## Supplied material
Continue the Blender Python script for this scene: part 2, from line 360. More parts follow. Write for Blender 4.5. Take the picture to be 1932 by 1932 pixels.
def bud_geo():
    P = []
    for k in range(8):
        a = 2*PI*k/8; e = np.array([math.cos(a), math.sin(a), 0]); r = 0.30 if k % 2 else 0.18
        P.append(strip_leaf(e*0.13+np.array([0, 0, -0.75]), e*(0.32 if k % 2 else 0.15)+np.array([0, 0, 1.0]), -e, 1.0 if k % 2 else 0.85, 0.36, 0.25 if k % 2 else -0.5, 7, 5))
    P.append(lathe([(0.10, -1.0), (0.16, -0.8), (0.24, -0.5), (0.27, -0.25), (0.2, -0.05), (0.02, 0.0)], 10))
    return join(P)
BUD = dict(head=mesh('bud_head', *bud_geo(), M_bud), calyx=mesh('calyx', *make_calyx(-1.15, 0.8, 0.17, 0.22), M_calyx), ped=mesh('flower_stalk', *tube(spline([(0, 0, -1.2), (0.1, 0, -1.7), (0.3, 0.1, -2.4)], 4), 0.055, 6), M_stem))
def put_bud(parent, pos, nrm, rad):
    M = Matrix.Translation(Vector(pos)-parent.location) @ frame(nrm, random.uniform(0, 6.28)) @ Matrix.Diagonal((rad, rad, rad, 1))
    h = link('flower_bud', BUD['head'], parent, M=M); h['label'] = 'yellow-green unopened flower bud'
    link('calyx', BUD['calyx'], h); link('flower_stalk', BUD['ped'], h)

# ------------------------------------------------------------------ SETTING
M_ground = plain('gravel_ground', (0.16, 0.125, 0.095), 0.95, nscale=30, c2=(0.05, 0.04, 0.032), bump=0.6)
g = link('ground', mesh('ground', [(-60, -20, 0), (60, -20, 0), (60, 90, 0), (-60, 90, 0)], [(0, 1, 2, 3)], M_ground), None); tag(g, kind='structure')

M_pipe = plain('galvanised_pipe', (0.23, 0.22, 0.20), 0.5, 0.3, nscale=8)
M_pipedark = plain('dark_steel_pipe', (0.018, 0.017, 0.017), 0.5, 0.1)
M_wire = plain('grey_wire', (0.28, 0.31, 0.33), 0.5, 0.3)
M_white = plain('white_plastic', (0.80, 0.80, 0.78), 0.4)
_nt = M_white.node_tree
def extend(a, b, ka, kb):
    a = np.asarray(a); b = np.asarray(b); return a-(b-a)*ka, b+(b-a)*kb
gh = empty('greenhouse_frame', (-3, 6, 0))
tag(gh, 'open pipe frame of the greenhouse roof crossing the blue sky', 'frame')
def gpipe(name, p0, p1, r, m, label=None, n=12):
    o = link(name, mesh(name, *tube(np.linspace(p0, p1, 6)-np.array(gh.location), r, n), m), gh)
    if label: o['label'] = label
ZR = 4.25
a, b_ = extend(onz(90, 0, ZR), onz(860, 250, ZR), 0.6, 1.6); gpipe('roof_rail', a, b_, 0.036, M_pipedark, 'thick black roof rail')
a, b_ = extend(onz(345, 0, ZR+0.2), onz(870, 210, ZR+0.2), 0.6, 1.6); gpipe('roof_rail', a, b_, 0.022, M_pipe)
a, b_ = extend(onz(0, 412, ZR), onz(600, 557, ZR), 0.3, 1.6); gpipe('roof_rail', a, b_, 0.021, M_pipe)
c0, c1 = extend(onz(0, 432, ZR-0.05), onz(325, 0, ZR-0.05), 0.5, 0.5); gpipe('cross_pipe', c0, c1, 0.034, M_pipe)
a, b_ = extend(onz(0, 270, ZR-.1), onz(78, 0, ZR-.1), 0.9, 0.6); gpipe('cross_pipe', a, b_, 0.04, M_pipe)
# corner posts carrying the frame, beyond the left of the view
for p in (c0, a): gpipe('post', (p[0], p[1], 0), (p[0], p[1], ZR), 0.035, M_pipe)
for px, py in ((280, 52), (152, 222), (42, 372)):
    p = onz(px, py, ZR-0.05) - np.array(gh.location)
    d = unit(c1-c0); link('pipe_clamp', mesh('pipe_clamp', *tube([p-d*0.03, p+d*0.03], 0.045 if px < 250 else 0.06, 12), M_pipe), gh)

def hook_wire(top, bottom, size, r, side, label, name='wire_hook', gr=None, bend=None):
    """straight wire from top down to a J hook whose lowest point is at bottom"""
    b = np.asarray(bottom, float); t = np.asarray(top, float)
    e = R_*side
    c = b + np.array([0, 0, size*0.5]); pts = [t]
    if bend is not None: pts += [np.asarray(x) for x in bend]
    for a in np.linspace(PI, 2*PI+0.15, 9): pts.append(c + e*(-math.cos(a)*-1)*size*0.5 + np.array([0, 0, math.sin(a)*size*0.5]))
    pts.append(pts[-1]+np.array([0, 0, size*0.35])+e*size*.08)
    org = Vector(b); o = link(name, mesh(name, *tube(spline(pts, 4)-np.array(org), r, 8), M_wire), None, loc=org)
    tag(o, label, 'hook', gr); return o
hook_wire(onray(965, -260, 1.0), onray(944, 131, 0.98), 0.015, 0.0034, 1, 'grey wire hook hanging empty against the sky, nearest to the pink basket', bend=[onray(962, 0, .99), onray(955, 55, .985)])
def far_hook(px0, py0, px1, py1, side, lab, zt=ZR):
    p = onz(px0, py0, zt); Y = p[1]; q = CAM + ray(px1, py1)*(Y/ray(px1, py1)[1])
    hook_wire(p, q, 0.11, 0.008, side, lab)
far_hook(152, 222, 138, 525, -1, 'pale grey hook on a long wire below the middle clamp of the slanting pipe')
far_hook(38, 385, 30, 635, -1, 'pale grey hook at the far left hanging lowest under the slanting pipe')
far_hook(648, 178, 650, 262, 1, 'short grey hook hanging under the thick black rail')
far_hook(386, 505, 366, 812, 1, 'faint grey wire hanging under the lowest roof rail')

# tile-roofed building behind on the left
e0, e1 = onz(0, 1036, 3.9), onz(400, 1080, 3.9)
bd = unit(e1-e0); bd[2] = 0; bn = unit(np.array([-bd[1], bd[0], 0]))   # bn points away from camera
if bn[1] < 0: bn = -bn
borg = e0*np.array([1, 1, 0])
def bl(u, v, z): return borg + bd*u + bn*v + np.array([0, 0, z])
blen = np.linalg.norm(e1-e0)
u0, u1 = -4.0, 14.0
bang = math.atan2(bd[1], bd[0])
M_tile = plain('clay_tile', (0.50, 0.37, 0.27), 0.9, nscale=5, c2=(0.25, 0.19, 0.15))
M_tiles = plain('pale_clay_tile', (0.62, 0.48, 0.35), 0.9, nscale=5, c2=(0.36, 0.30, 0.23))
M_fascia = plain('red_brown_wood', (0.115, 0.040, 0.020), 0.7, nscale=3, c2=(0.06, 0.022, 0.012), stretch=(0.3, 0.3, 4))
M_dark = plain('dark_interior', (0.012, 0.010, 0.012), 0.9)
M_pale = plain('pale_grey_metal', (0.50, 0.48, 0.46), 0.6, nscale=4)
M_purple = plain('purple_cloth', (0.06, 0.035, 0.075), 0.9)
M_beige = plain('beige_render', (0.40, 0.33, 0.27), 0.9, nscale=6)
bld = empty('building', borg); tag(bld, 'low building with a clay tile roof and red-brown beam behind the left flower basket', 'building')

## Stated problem
Quote verbatim the opening lines of the listing above, ending with the line where "link('calyx', BUD['calyx'], h);" appears; include both endpoints and nothing more.

## Written solution
Continue the Blender Python script for this scene: part 2, from line 360. More parts follow. Write for Blender 4.5. Take the picture to be 1932 by 1932 pixels.
def bud_geo():
    P = []
    for k in range(8):
        a = 2*PI*k/8; e = np.array([math.cos(a), math.sin(a), 0]); r = 0.30 if k % 2 else 0.18
        P.append(strip_leaf(e*0.13+np.array([0, 0, -0.75]), e*(0.32 if k % 2 else 0.15)+np.array([0, 0, 1.0]), -e, 1.0 if k % 2 else 0.85, 0.36, 0.25 if k % 2 else -0.5, 7, 5))
    P.append(lathe([(0.10, -1.0), (0.16, -0.8), (0.24, -0.5), (0.27, -0.25), (0.2, -0.05), (0.02, 0.0)], 10))
    return join(P)
BUD = dict(head=mesh('bud_head', *bud_geo(), M_bud), calyx=mesh('calyx', *make_calyx(-1.15, 0.8, 0.17, 0.22), M_calyx), ped=mesh('flower_stalk', *tube(spline([(0, 0, -1.2), (0.1, 0, -1.7), (0.3, 0.1, -2.4)], 4), 0.055, 6), M_stem))
def put_bud(parent, pos, nrm, rad):
    M = Matrix.Translation(Vector(pos)-parent.location) @ frame(nrm, random.uniform(0, 6.28)) @ Matrix.Diagonal((rad, rad, rad, 1))
    h = link('flower_bud', BUD['head'], parent, M=M); h['label'] = 'yellow-green unopened flower bud'
    link('calyx', BUD['calyx'], h); link('flower_stalk', BUD['ped'], h)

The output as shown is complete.